The third image is “The Crucifixion,” which, in the chapel, surrounds the tabernacle and includes Mary and the Apostle John. In it, Anderson suggested, “we witness the Lord’s love of the family from the cross – his Eucharistic sacrifice expresses its connection with the communion of persons that make up a family.”

“Marriage and family is the primordial expression of the gift of self and the ‘school of love.’ In many cases, couples’ fears about having children are really fears about this gift of self – fears that one might lose their identity in the gift of self, or fears that one will not be able to give oneself. It is what Pope Benedict called ‘the drama of our time’ – it is the drama of whether we will say yes or no to love.”

“The Church is the only voice that tells us today marriage, family and even celibate single-life are compatible with the vocation of the human person,” Anderson asserted. 

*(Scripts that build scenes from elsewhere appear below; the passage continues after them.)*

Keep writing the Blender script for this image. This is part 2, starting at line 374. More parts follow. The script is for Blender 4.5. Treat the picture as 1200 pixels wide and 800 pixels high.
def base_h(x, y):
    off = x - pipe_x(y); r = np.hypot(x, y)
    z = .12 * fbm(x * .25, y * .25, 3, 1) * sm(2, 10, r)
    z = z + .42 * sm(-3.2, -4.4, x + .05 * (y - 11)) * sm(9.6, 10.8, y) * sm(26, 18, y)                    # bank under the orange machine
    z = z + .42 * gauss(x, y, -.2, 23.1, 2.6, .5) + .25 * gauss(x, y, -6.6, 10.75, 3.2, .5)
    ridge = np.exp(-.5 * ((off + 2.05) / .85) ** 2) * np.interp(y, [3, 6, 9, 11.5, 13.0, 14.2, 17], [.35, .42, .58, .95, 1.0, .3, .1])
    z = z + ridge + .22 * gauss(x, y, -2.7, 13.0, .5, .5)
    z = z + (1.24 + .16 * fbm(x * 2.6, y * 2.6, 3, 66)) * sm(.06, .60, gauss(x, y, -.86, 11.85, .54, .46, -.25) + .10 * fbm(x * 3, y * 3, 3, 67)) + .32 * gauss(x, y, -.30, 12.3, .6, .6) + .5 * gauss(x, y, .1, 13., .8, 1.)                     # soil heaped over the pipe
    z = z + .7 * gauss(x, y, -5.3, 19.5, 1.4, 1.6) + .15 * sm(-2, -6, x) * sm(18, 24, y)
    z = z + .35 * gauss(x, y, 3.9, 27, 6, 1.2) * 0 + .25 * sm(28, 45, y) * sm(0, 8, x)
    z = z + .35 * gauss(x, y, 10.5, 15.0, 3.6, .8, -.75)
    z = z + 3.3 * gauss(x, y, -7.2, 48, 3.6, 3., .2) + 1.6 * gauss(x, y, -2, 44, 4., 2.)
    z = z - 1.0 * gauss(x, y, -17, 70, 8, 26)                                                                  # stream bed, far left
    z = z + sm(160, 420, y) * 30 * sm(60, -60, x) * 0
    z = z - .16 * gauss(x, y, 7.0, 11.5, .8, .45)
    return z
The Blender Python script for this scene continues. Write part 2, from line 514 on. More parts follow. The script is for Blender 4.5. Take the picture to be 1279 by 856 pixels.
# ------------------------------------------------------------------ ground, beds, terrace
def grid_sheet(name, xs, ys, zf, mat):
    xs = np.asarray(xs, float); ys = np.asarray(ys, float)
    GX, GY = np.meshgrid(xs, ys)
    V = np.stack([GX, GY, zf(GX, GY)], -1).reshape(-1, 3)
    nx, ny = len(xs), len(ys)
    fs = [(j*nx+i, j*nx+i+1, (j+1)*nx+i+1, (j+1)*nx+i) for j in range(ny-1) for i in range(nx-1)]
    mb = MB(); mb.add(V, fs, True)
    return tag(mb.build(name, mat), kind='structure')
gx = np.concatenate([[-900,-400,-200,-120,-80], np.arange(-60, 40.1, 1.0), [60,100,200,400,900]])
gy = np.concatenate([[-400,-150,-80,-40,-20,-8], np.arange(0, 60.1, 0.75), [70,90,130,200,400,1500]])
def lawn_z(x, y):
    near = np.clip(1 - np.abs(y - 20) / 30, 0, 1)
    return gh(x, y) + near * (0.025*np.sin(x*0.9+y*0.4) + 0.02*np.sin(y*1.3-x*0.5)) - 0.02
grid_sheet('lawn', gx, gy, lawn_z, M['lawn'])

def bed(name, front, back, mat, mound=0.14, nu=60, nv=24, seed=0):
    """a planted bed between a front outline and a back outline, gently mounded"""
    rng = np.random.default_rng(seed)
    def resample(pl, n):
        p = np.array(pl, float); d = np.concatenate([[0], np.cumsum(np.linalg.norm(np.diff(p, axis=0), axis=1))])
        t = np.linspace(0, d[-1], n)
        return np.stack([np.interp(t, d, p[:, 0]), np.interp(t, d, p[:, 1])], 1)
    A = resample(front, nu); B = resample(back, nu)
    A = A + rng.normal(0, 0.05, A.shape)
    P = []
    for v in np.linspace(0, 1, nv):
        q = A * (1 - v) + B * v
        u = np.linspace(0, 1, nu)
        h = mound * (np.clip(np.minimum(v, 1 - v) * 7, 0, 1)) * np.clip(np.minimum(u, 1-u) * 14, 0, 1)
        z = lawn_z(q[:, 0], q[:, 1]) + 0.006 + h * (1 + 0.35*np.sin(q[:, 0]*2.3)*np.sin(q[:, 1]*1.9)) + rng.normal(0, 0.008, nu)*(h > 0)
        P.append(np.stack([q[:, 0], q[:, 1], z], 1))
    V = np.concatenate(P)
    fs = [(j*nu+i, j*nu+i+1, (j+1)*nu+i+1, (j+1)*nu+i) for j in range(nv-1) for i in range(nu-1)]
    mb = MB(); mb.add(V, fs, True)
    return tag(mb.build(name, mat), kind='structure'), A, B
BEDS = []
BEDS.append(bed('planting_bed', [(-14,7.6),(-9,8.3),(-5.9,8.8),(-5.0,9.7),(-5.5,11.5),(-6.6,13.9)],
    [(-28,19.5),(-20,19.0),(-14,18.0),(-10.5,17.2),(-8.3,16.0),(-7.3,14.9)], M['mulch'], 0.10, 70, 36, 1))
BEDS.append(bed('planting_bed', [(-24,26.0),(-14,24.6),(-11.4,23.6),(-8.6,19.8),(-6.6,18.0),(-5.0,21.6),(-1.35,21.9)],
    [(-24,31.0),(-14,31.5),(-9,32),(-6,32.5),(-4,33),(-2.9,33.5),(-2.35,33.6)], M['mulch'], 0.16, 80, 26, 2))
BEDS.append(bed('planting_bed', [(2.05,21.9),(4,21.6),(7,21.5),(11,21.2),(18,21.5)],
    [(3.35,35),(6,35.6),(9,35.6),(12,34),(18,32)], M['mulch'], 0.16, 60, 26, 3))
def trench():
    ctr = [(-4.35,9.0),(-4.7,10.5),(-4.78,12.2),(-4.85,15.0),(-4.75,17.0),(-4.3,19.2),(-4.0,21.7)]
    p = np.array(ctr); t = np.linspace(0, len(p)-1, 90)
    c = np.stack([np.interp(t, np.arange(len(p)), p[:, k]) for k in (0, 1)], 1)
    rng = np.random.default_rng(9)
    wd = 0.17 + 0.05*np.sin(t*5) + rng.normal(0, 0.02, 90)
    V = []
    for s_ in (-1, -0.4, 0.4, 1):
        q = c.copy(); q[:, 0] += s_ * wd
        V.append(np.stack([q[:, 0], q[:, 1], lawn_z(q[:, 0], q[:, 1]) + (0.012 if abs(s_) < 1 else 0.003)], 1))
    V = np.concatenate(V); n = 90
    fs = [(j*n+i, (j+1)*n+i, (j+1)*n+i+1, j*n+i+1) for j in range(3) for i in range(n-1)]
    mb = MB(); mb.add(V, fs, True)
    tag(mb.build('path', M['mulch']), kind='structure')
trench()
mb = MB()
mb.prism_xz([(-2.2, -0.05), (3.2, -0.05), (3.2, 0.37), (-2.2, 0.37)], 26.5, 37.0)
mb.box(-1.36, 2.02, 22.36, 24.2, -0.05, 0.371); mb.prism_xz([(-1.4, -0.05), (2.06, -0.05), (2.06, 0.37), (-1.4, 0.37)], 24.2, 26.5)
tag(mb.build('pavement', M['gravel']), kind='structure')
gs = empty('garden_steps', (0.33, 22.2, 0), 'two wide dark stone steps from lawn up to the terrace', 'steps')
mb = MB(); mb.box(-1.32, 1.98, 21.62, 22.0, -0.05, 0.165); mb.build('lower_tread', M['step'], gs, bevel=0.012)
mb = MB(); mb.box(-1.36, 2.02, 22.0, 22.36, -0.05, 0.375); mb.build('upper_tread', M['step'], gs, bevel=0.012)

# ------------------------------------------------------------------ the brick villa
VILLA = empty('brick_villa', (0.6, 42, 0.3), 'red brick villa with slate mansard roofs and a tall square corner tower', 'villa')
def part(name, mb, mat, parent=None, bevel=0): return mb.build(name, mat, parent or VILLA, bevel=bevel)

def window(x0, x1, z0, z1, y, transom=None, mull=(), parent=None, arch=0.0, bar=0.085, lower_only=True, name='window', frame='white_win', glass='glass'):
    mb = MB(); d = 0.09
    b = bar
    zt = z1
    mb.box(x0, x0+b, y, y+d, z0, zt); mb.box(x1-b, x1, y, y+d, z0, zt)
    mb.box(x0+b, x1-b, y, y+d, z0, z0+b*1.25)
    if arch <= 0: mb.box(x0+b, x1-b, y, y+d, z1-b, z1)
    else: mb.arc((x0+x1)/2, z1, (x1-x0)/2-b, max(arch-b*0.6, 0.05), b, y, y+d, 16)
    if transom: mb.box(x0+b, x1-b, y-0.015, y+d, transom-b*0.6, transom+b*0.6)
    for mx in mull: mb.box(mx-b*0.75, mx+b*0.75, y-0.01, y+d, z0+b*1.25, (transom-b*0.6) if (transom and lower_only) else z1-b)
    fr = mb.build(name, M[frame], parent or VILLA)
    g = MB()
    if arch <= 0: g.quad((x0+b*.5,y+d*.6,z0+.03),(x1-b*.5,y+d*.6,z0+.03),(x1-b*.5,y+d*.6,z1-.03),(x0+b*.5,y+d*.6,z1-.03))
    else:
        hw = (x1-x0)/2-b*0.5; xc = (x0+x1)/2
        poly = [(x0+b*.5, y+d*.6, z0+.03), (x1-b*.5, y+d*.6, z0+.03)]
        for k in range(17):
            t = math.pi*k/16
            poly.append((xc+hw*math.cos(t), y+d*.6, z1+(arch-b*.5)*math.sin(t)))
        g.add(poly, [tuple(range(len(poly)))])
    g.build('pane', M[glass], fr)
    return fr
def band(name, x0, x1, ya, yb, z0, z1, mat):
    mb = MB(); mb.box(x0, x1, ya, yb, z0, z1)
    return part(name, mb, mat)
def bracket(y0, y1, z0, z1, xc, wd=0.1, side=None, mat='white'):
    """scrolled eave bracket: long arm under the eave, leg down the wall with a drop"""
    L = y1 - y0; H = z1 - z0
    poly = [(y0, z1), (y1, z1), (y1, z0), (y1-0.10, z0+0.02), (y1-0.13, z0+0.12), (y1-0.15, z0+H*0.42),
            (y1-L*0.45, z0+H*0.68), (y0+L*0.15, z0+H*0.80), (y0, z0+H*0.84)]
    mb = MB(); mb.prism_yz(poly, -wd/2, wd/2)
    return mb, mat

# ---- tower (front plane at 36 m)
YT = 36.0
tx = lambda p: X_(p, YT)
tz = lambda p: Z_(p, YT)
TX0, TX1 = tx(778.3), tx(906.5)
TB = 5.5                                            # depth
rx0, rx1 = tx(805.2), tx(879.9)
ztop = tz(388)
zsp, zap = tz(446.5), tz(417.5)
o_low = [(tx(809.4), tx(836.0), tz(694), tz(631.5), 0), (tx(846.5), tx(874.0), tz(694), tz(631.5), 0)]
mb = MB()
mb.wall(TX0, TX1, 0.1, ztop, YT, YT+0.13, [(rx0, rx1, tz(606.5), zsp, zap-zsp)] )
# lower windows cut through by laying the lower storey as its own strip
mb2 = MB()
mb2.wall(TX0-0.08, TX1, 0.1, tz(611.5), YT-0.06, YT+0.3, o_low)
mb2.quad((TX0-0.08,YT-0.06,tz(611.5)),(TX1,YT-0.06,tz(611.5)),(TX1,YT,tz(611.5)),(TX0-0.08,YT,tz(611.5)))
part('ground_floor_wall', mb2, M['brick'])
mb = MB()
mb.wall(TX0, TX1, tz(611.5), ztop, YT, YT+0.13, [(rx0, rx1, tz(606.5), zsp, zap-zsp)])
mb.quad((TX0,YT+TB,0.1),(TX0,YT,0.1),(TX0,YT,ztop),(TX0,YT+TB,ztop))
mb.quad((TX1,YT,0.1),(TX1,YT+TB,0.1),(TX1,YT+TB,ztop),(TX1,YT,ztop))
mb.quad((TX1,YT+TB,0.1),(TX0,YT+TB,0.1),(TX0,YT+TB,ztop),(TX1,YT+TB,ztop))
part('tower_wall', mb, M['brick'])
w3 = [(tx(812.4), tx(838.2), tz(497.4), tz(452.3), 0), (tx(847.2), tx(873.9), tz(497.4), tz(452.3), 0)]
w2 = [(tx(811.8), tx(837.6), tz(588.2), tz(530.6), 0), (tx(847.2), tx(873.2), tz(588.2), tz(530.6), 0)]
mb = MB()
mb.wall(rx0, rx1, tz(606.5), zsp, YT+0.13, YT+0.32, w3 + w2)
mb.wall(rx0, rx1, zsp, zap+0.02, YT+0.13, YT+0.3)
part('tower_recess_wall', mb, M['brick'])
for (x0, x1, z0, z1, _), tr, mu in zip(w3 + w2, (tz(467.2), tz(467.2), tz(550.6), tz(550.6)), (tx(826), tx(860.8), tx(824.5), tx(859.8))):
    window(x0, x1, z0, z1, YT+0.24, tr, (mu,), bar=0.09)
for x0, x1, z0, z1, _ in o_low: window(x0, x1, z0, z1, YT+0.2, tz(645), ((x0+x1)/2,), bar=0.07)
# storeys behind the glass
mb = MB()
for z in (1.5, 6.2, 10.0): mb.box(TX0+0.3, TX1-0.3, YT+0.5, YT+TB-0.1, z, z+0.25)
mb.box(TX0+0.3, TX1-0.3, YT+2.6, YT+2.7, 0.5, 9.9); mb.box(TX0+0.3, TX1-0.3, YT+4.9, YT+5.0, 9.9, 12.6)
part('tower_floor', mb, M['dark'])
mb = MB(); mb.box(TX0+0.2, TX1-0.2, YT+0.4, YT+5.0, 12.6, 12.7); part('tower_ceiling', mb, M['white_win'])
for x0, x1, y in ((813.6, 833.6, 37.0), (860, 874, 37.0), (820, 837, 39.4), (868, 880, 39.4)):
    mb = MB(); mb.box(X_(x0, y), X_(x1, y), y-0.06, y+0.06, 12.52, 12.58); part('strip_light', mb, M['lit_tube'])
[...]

He proposed that, intentionally or not, society is looking to married Catholics to be “an authentic witness to human love.”

“Families are uniquely able to declare as well the beautiful dignity of each person, from conception until death,” he said.

Transformational

The fourth image in the mosaic depicts the “Wedding at Cana.” It emphasizes the transformational aspect of marriage, common with the Eucharist. In fact, it is in the context of a marriage that Mary asks her son to help the young spouses and his transformation of water into wine can be seen as a prefiguration of the transubstantiation in the Eucharist. All of this takes place “within the communion of his own family” as well as the community of the newlyweds, Anderson reflected.

The Eucharist gives new meaning to our lives because “it is the moment when the world is consecrated to God.” The priest transforms the bread and wine into the body and blood of Christ and the entire community, in the words of Lumen Gentium, “as worshipers whose every deed is holy, the lay faithful consecrate the world to God.”

In the Eucharist, Anderson concluded, we experience a “new creation” and, as a result, we can envision “even a new nation infused by people in love with Christ in the Blessed Sacrament, a new nation filled with Eucharistic families.”